Amirov and Omarov then arranged for Mehdiyev to get $30,000 in cash, which he used to buy an assault rifle and ammunition, prosecutors said. He then staked out the target’s neighborhood for several days in July 2022, but was stopped for a traffic violation and arrested when police found his weapon.
Amirov, 43, was arrested outside the United States, Garland said. He was taken into U.S. custody on Thursday and will have a pretrial hearing in federal court in Manhattan later on Friday. Omarov, 38, was arrested in the Czech Republic earlier this month, and the United States is seeking his extradition.

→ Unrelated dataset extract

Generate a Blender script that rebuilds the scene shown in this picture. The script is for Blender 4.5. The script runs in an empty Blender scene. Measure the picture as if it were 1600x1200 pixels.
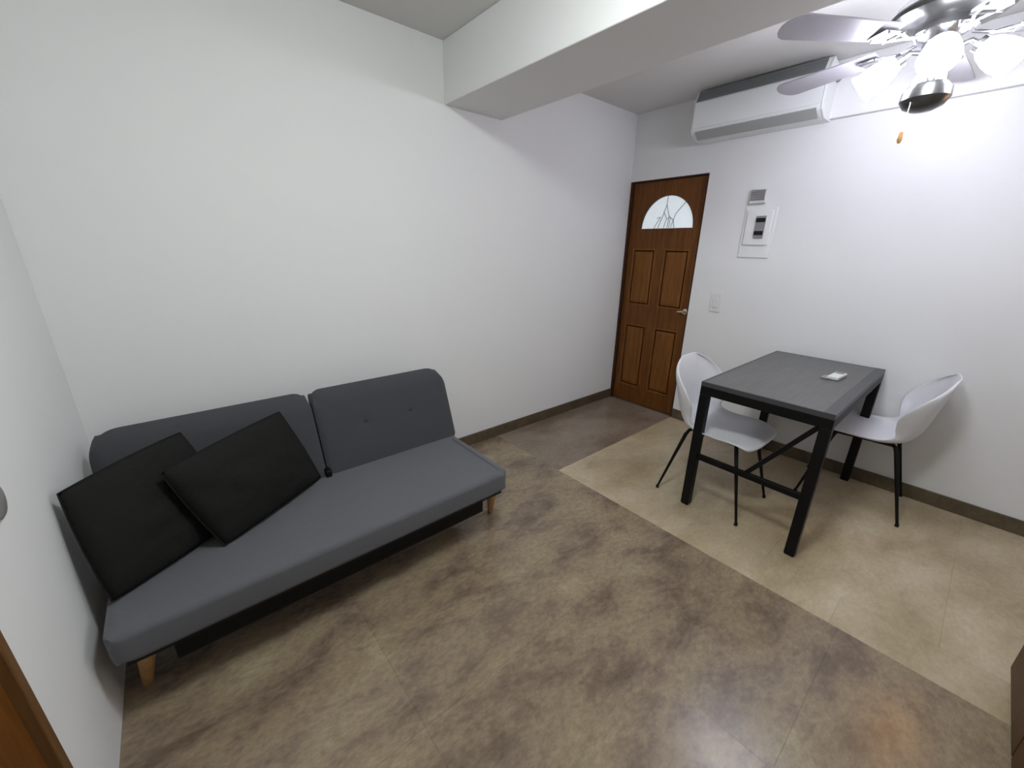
import bpy, bmesh, math, random
from mathutils import Vector, Matrix, noise
random.seed(4)
D = bpy.data
scn = bpy.context.scene
COL = scn.collection
PI = math.pi

# ------------------------------------------------------------------ camera
cam_d = D.cameras.new('camera'); cam = D.objects.new('camera', cam_d); COL.objects.link(cam)
CR = Vector((0.76415463, -0.6448282, 0.01625711)); CU = Vector((0.19638819, 0.25658925, 0.94635809)); CF = Vector((0.61440979, 0.71997121, -0.32271051))
M = Matrix((CR, CU, -CF)).transposed().to_4x4(); M.translation = Vector((0.37193827, -2.28029168, 1.425))
cam.matrix_world = M
cam_d.sensor_fit = 'HORIZONTAL'; cam_d.sensor_width = 36; cam_d.lens = 624.22 / 1600 * 36
cam_d.clip_start = 0.02
scn.camera = cam

# ------------------------------------------------------------------ world, exposure
w = D.worlds.new('world'); scn.world = w; w.use_nodes = True
w.node_tree.nodes['Background'].inputs[0].default_value = (0.8, 0.85, 1, 1)
w.node_tree.nodes['Background'].inputs[1].default_value = 0.02
vs = scn.view_settings
vs.view_transform = 'Standard'; vs.look = 'None'; vs.gamma = 1; vs.use_curve_mapping = False
vs.exposure = 1.52
NEAR_LAMP = ((0.93, 1.0, 0.99), 23.8)      # flush ceiling lamp in the sofa half of the room (colour, strength)
FAN_LAMP = ((0.86, 0.88, 1.0), 13.2)       # glass shades under the ceiling fan

# ------------------------------------------------------------------ room measures
L = 3.639; H = 2.484; YB = -3.7
XB0, XB1, ZB = 1.780, 2.199, 2.184         # cross beam
T = 0.12

# ------------------------------------------------------------------ materials
def mat(name, col, rough=0.5, metal=0.0, spec=0.5, noise_amt=0.0, scale=20, bump=0.0, bscale=200, emit=None, coat=0.0, sheen=0.0):
    m = D.materials.new(name); m.use_nodes = True
    nt = m.node_tree; b = nt.nodes['Principled BSDF']
    b.inputs['Base Color'].default_value = (*col, 1); b.inputs['Roughness'].default_value = rough
    b.inputs['Metallic'].default_value = metal; b.inputs['Specular IOR Level'].default_value = spec
    b.inputs['Coat Weight'].default_value = coat; b.inputs['Sheen Weight'].default_value = sheen
    tc = nt.nodes.new('ShaderNodeTexCoord')
    if noise_amt:
        n = nt.nodes.new('ShaderNodeTexNoise'); n.inputs['Scale'].default_value = scale; n.inputs['Detail'].default_value = 5
        mx = nt.nodes.new('ShaderNodeMix'); mx.data_type = 'RGBA'
        mx.inputs[6].default_value = (*[c * (1 - noise_amt) for c in col], 1); mx.inputs[7].default_value = (*[min(1, c * (1 + noise_amt)) for c in col], 1)
        nt.links.new(tc.outputs['Object'], n.inputs['Vector']); nt.links.new(n.outputs['Fac'], mx.inputs[0]); nt.links.new(mx.outputs[2], b.inputs['Base Color'])
    if bump:
        n2 = nt.nodes.new('ShaderNodeTexNoise'); n2.inputs['Scale'].default_value = bscale; n2.inputs['Detail'].default_value = 3
        bp = nt.nodes.new('ShaderNodeBump'); bp.inputs['Strength'].default_value = bump; bp.inputs['Distance'].default_value = 0.002
        nt.links.new(tc.outputs['Object'], n2.inputs['Vector']); nt.links.new(n2.outputs['Fac'], bp.inputs['Height']); nt.links.new(bp.outputs[0], b.inputs['Normal'])
    if emit:
        b.inputs['Emission Color'].default_value = (*emit[0], 1); b.inputs['Emission Strength'].default_value = emit[1]
    return m

def wood(name, dark, light, stretch=(14, 14, 1.2), rough=0.45, coat=0.0, spec=0.2):
    m = D.materials.new(name); m.use_nodes = True; nt = m.node_tree; b = nt.nodes['Principled BSDF']
    b.inputs['Roughness'].default_value = rough; b.inputs['Coat Weight'].default_value = coat; b.inputs['Specular IOR Level'].default_value = spec
    tc = nt.nodes.new('ShaderNodeTexCoord'); mp = nt.nodes.new('ShaderNodeMapping'); mp.inputs['Scale'].default_value = stretch
    n = nt.nodes.new('ShaderNodeTexNoise'); n.inputs['Scale'].default_value = 3; n.inputs['Detail'].default_value = 6; n.inputs['Distortion'].default_value = 0.8
    r = nt.nodes.new('ShaderNodeValToRGB'); r.color_ramp.elements[0].position = 0.32; r.color_ramp.elements[1].position = 0.7
    r.color_ramp.elements[0].color = (*dark, 1); r.color_ramp.elements[1].color = (*light, 1)
    nt.links.new(tc.outputs['Object'], mp.inputs[0]); nt.links.new(mp.outputs[0], n.inputs['Vector']); nt.links.new(n.outputs['Fac'], r.inputs[0]); nt.links.new(r.outputs[0], b.inputs['Base Color'])
    return m

def marble(name, stops, scale, rough, bump=0.15, vein=None, vein_amt=0.35, tint=0.06, fine=0.24):
    m = D.materials.new(name); m.use_nodes = True; nt = m.node_tree; b = nt.nodes['Principled BSDF']; N = nt.nodes.new; K = nt.links.new
    geo = N('ShaderNodeNewGeometry')
    mp = N('ShaderNodeMapping'); mp.inputs['Rotation'].default_value = (0, 0, 0.6); mp.inputs['Scale'].default_value = (1, 1.7, 1)
    K(geo.outputs['Position'], mp.inputs[0])
    n = N('ShaderNodeTexNoise'); n.inputs['Scale'].default_value = scale; n.inputs['Detail'].default_value = 9; n.inputs['Roughness'].default_value = 0.66; n.inputs['Distortion'].default_value = 0.25
    K(mp.outputs[0], n.inputs['Vector'])
    r = N('ShaderNodeValToRGB'); e = r.color_ramp.elements
    e[0].position, e[0].color = stops[0][0], (*stops[0][1], 1); e[1].position, e[1].color = stops[-1][0], (*stops[-1][1], 1)
    for p, c in stops[1:-1]:
        q = e.new(p); q.color = (*c, 1)
    K(n.outputs['Fac'], r.inputs[0])
    out = r.outputs[0]
    if vein:
        n3 = N('ShaderNodeTexNoise'); n3.inputs['Scale'].default_value = scale * 2.2; n3.inputs['Detail'].default_value = 9; n3.inputs['Distortion'].default_value = 0.9
        K(mp.outputs[0], n3.inputs['Vector'])
        r3 = N('ShaderNodeValToRGB'); e3 = r3.color_ramp.elements
        e3[0].position = 0.56; e3[0].color = (0, 0, 0, 1); e3[1].position = 0.72; e3[1].color = (1, 1, 1, 1)
        K(n3.outputs['Fac'], r3.inputs[0])
        mm = N('ShaderNodeMath'); mm.operation = 'MULTIPLY'; mm.inputs[1].default_value = vein_amt; K(r3.outputs[0], mm.inputs[0])
        mx = N('ShaderNodeMix'); mx.data_type = 'RGBA'; mx.inputs[7].default_value = (*vein, 1); K(mm.outputs[0], mx.inputs[0]); K(out, mx.inputs[6]); out = mx.outputs[2]
    nf = N('ShaderNodeTexNoise'); nf.inputs['Scale'].default_value = 34; nf.inputs['Detail'].default_value = 6; nf.inputs['Roughness'].default_value = 0.7
    K(mp.outputs[0], nf.inputs['Vector'])
    rf = N('ShaderNodeMapRange'); rf.inputs['From Min'].default_value = 0.3; rf.inputs['From Max'].default_value = 0.7; rf.inputs['To Min'].default_value = 1 - fine; rf.inputs['To Max'].default_value = 1 + fine
    K(nf.outputs['Fac'], rf.inputs['Value'])
    hf = N('ShaderNodeHueSaturation'); K(rf.outputs[0], hf.inputs['Value']); K(out, hf.inputs['Color']); out = hf.outputs[0]
    oi = N('ShaderNodeObjectInfo')
    mr = N('ShaderNodeMapRange'); mr.inputs['To Min'].default_value = 1 - tint; mr.inputs['To Max'].default_value = 1 + tint; K(oi.outputs['Random'], mr.inputs['Value'])
    hs = N('ShaderNodeHueSaturation'); K(mr.outputs[0], hs.inputs['Value']); K(out, hs.inputs['Color']); K(hs.outputs[0], b.inputs['Base Color'])
    b.inputs['Roughness'].default_value = rough
    n2 = N('ShaderNodeTexNoise'); n2.inputs['Scale'].default_value = 14; n2.inputs['Detail'].default_value = 5; K(mp.outputs[0], n2.inputs['Vector'])
    bp = N('ShaderNodeBump'); bp.inputs['Strength'].default_value = bump; bp.inputs['Distance'].default_value = 0.002; K(n2.outputs['Fac'], bp.inputs['Height']); K(bp.outputs[0], b.inputs['Normal'])
    return m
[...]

The United States in 2011 arrested one man it said was linked to an Iranian plot to assassinate the Saudi Arabian ambassador to Washington at the time at a restaurant he frequented in the capital.
U.S.-Iranian relations have been marked by animus in the decades since the former Iranian ruler and U.S. ally Shah Mohammed Reza Pahlavi was ousted in the 1979 Islamic Revolution.
In recent years, the two nations have been at loggerheads over Iran‘s nuclear program, its support for proxy forces in the region, and its deadly clamp-down on unrest after the death of a young Iranian Kurdish woman in morality police custody.
Iran accuses Western powers of fomenting the unrest, which security forces have met with deadly violence.